What the exercise asks: Scan the data beneath this task and copy each line that includes "high".

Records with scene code
^^^^^^^^
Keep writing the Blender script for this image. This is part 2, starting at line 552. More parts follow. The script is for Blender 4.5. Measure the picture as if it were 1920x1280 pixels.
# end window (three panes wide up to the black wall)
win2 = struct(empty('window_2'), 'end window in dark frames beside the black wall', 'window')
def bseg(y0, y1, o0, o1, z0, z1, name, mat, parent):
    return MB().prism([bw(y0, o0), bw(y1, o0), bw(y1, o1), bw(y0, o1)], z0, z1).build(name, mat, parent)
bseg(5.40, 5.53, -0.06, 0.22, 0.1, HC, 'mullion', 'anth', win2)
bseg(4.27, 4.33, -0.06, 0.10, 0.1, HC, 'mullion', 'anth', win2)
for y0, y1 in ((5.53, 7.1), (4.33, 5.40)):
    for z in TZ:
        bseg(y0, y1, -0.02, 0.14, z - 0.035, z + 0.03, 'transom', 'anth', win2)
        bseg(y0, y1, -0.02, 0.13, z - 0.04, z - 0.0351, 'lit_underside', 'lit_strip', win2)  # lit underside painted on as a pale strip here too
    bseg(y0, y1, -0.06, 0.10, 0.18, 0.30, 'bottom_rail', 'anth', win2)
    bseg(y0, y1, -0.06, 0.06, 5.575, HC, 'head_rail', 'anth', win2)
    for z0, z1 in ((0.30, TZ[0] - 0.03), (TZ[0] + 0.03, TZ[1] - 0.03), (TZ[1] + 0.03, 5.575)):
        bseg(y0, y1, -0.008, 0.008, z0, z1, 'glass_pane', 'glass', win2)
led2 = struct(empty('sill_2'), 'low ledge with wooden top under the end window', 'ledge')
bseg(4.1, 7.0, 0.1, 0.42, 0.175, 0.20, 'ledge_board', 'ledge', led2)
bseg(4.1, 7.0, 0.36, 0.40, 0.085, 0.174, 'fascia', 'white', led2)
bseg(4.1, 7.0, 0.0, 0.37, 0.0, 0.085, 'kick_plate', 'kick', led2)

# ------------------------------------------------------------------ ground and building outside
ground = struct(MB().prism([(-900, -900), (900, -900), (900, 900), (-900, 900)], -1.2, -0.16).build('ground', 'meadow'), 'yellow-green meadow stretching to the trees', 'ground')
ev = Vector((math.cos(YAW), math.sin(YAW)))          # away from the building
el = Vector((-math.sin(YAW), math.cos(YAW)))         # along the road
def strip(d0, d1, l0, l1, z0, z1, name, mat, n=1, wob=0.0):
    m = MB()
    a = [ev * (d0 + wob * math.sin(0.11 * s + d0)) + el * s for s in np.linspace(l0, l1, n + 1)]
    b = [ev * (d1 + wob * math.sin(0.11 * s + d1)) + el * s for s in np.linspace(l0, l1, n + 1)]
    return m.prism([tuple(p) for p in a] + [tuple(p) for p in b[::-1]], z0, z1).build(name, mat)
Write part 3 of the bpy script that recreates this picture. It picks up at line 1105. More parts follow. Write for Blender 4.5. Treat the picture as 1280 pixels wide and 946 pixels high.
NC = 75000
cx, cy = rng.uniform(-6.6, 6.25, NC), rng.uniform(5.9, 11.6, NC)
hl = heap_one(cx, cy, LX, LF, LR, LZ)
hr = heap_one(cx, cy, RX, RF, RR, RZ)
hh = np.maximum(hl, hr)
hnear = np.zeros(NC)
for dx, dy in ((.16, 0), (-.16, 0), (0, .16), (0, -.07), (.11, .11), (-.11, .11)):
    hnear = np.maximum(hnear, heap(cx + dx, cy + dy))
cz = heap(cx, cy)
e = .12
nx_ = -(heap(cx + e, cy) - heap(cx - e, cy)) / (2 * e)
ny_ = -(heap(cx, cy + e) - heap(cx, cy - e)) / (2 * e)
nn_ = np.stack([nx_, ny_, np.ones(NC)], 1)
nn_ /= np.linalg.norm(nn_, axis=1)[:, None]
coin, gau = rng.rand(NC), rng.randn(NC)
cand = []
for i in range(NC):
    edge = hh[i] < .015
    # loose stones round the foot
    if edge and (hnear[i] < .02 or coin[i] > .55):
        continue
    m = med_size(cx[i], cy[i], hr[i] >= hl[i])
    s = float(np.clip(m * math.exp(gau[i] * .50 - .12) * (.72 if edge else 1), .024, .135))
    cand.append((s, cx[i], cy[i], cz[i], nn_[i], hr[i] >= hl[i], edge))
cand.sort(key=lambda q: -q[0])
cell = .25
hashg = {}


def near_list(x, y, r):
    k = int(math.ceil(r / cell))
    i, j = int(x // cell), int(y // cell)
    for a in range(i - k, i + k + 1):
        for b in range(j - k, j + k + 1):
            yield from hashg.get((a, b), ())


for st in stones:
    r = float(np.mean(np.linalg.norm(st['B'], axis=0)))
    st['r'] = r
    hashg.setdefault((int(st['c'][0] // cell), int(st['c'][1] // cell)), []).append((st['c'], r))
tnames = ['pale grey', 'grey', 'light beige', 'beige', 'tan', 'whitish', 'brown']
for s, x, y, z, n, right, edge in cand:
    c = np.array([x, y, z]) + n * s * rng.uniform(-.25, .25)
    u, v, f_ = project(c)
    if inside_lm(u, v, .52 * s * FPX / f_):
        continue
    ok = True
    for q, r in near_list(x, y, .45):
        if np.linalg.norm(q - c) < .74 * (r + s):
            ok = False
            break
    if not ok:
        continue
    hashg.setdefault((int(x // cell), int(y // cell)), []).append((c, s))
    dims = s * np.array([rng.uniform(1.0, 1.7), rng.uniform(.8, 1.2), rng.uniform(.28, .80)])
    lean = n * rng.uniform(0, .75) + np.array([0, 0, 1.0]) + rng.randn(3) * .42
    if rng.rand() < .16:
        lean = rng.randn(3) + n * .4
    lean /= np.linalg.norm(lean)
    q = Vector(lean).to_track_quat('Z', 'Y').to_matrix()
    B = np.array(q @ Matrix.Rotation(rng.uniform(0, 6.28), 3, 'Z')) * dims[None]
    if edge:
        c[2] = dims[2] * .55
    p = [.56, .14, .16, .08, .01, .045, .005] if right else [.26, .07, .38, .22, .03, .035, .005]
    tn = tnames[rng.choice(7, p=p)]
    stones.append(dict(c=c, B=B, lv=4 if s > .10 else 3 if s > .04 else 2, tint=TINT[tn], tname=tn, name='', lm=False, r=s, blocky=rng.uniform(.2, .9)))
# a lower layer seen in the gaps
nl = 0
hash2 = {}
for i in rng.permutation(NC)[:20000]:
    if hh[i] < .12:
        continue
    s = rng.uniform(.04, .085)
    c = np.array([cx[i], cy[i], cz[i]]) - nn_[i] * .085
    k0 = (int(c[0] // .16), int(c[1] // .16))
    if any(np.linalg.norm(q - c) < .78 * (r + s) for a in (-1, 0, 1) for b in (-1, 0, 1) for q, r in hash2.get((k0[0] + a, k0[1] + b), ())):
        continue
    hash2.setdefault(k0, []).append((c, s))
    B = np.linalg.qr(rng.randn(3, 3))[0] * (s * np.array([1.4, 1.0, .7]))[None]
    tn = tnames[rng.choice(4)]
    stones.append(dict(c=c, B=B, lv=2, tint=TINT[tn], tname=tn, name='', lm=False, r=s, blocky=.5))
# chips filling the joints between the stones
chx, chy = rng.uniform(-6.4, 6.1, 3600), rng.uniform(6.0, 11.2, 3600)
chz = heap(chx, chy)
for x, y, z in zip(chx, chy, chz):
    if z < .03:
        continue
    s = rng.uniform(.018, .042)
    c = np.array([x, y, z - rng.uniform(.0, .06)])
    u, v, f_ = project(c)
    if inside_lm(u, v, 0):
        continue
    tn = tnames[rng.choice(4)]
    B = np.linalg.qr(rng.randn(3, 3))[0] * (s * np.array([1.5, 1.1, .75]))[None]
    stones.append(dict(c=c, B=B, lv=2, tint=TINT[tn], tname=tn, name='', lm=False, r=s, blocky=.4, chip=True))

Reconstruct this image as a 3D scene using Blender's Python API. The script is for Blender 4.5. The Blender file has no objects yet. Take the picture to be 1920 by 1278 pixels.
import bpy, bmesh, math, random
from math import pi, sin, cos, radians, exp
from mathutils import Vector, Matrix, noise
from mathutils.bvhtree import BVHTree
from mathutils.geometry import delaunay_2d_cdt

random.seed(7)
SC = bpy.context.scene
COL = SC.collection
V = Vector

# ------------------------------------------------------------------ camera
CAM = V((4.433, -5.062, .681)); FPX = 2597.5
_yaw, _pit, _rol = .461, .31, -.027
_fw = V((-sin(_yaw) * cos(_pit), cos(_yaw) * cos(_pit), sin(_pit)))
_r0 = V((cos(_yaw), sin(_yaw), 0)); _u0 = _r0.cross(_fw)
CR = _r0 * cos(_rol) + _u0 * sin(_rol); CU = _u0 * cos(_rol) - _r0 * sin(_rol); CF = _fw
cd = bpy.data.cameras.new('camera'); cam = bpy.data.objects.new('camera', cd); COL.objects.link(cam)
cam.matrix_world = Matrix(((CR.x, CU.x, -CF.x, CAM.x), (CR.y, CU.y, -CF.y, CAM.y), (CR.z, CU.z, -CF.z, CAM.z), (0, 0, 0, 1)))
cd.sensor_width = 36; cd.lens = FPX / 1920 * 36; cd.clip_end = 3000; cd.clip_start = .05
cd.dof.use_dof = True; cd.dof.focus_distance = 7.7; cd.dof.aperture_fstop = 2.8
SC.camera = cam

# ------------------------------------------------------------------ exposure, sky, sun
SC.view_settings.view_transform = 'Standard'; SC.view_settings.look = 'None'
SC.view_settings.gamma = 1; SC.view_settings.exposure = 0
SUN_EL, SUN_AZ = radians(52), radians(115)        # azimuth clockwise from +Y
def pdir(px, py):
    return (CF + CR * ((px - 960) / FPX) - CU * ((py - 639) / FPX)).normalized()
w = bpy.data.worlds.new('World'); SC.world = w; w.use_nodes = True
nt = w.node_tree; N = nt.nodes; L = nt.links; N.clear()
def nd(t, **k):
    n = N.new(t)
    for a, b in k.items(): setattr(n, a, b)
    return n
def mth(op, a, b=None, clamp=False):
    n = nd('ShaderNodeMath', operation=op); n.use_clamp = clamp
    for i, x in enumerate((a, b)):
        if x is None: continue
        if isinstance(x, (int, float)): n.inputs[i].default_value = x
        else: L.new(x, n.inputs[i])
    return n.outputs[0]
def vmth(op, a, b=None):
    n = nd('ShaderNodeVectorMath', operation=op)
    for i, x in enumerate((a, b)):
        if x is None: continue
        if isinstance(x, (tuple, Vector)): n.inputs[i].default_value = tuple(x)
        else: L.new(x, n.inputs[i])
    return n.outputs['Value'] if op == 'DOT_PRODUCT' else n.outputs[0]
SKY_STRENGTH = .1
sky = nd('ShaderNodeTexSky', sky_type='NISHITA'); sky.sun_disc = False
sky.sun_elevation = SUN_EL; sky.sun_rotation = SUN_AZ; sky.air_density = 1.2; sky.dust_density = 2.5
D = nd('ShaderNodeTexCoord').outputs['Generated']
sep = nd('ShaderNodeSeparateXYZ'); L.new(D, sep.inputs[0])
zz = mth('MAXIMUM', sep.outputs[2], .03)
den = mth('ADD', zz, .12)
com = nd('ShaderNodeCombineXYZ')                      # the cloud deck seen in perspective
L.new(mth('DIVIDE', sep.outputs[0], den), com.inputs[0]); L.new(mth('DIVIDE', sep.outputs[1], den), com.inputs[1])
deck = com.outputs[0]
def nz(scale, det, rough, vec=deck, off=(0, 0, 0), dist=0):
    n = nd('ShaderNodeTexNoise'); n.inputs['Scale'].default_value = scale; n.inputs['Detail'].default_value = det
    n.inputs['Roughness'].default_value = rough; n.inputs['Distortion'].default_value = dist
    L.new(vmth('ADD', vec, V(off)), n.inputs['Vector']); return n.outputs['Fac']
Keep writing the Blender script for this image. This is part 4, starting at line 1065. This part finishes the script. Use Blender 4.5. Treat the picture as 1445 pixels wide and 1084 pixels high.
^^^^^^^^
Solution below:
Write part 3 of the bpy script that recreates this picture. It picks up at line 1105. More parts follow. Write for Blender 4.5. Treat the picture as 1280 pixels wide and 946 pixels high.
Keep writing the Blender script for this image. This is part 4, starting at line 1065. This part finishes the script. Use Blender 4.5. Treat the picture as 1445 pixels wide and 1084 pixels high.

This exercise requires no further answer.